Terungkap, Lord of The Rings Lahir Akibat Trauma PD I

Oleh: Dyah Ratna Meta Novia
Selasa, 20 Agustus 2024 | 08:00 WIB
Ilustrasi novel dan film Lord of The Rings (Foto/Pixabay)
Ilustrasi novel dan film Lord of The Rings (Foto/Pixabay)

BeritaNasional.com - Penulis JRR Tolkien bercerita tentang pengalamannya selama Perang Dunia (PD) I. Ternyata pengalaman dari PDI membuatnya trauma dan sangat berpengaruh terhadap novel fantasi epik karyanya, The Lord of the Rings.

"Terus terang, kisah-kisah manusia selalu tentang satu hal yakni kematian. Kematian yang tak terelakkan," kata penulis The Lord of the Rings, JRR Tolkien, dalam sebuah dokumenter BBC tahun 1968.

Novel Lord of The Rings terbit pada 1954. Dalam novel tersebut dikisahkan dunia yang rumit dan sejarah terperinci tentang negeri-negeri para elf, hobbit, dan penyihir yang terancam oleh Sauron nan jahat.

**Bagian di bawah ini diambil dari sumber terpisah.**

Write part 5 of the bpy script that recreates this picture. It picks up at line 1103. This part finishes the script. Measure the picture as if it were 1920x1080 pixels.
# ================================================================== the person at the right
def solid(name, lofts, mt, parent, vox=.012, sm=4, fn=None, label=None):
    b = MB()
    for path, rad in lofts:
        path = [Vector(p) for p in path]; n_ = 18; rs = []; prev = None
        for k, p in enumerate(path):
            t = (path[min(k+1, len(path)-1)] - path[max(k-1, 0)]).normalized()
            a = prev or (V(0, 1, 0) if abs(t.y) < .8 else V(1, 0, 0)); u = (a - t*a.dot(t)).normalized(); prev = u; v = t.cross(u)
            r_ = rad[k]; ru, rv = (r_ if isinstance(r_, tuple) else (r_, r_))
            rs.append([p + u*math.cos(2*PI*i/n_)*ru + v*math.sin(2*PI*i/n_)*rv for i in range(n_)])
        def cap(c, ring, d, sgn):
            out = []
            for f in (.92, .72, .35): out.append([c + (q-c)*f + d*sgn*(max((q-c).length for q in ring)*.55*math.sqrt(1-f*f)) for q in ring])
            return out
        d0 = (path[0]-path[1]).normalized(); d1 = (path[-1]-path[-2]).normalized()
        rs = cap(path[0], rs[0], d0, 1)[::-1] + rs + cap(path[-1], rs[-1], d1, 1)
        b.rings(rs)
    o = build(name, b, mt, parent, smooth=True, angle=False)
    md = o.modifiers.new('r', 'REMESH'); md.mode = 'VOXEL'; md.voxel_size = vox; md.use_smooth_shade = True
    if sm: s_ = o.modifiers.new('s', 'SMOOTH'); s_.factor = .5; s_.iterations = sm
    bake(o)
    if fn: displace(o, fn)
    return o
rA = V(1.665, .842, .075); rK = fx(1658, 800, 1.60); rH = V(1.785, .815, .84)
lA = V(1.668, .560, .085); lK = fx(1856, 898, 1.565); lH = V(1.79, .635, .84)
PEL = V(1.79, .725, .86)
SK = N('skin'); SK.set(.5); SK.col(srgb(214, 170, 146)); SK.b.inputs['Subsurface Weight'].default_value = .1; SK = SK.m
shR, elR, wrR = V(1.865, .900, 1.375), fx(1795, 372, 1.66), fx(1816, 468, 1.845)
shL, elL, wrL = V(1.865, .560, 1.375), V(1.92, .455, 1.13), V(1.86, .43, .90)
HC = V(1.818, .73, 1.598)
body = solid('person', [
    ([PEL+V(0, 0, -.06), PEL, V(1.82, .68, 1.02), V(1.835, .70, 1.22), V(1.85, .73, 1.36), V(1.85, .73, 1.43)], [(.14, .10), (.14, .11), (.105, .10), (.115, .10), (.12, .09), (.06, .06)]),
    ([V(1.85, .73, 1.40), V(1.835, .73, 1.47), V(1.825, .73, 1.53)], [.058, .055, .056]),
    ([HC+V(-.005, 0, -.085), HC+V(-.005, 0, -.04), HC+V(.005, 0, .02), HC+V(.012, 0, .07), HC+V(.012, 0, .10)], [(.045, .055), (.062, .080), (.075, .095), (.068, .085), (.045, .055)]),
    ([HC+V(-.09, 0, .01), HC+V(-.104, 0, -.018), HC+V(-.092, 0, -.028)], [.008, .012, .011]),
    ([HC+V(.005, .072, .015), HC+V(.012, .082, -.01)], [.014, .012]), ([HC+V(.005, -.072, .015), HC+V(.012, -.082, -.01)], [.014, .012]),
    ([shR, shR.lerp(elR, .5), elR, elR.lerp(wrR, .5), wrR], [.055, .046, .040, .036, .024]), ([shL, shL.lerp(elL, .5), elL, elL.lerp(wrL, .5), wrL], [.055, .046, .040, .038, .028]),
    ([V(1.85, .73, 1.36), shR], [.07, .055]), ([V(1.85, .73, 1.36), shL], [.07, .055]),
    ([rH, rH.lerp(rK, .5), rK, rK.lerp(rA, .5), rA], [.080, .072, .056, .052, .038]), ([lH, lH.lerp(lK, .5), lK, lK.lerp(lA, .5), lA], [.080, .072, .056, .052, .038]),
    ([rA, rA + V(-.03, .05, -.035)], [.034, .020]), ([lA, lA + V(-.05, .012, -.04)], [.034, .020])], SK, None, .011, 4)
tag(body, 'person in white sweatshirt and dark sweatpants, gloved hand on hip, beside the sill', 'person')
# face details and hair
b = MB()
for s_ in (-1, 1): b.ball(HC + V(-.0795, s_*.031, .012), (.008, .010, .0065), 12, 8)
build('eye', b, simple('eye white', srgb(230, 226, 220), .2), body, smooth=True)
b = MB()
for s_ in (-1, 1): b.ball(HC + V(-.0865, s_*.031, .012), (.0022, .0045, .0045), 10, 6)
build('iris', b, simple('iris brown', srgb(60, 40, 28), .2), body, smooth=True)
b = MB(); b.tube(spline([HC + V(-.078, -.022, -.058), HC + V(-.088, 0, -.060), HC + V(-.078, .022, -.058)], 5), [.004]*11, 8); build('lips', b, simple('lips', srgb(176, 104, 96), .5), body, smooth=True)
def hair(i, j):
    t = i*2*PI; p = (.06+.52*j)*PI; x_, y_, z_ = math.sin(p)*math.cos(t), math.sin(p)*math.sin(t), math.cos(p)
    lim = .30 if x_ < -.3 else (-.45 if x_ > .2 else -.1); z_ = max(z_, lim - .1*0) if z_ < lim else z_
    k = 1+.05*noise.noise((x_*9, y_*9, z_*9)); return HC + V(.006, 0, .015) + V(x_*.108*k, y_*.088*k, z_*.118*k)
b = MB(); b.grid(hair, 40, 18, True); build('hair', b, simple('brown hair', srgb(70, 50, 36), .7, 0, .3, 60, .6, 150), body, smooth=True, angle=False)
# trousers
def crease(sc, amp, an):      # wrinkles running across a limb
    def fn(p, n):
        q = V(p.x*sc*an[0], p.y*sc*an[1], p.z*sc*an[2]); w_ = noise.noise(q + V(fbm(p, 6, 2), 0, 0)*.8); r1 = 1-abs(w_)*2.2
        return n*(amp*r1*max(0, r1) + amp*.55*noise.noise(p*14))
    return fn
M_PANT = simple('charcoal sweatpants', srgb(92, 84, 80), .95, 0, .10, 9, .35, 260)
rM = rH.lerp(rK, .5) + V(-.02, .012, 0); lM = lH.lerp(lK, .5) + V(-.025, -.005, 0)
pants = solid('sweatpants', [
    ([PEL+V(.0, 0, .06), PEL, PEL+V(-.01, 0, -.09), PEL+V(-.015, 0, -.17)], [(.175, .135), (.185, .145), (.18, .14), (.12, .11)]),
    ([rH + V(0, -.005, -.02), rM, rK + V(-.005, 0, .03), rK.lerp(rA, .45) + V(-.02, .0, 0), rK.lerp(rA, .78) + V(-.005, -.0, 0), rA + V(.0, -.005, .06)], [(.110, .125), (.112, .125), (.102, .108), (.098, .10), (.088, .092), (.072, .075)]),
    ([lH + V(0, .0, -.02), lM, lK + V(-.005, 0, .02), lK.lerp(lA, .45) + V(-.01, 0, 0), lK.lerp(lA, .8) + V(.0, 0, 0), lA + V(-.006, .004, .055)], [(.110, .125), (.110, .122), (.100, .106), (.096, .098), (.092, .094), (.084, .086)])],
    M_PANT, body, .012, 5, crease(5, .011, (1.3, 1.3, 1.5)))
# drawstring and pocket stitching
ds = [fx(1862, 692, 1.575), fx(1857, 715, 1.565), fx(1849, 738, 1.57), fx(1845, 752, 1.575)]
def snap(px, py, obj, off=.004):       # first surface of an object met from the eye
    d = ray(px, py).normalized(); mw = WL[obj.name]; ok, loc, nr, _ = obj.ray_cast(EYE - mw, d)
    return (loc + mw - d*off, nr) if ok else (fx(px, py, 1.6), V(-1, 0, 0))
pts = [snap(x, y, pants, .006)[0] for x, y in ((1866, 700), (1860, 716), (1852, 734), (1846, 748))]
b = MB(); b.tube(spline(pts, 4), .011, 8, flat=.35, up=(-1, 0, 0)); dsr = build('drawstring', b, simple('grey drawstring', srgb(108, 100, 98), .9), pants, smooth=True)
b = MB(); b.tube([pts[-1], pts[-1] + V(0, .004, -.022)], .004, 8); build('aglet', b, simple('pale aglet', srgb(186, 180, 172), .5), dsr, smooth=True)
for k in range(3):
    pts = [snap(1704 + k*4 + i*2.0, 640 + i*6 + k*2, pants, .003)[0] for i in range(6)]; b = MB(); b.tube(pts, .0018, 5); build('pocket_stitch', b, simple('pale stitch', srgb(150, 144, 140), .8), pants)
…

"Tidak ada kejadian pada seseorang yang alami, karena kehadirannya mempertanyakan dunia. Semua orang pasti mati: tetapi bagi setiap orang kematiannya adalah kecelakaan dan, bahkan jika ia mengetahuinya dan menyetujuinya, merupakan pelanggaran yang tidak dapat dibenarkan," kata JRR Tolkien.

"Anda boleh setuju dengan kata-kata itu atau tidak. Tapi itulah kunci utama The Lord of the Rings," ujarnya.

Ancaman kematian menghantui kehidupan awal Tolkien. Pengalaman-pengalaman tersebut memengaruhi tema-tema dalam movelnya, termasuk kisah tentang Dunia Tengah alias Middle-earth.

John Ronald Reuel Tolkien sendiri lahir pada 1892 dari dua orang tua yang sangat Inggris di Afrika Selatan. Keluarganya di sana karena ayah Tolkien mengejar karier di bidang perbankan.

Kematian sang ayah yang tiba-tiba membuat keluarganya jatuh miskin. Ibu Tolkien, Mabel kemudian memutuskan pindah ke Inggris dan tinggal di sebuah pondok murah di Desa Sarehole, dekat Birmingham.

Kepulangan ke Inggris, liburan di pedesaan penuh padang rumput memengaruhi lanskap yang kemudian ia ciptakan dalam The Lord of the Rings.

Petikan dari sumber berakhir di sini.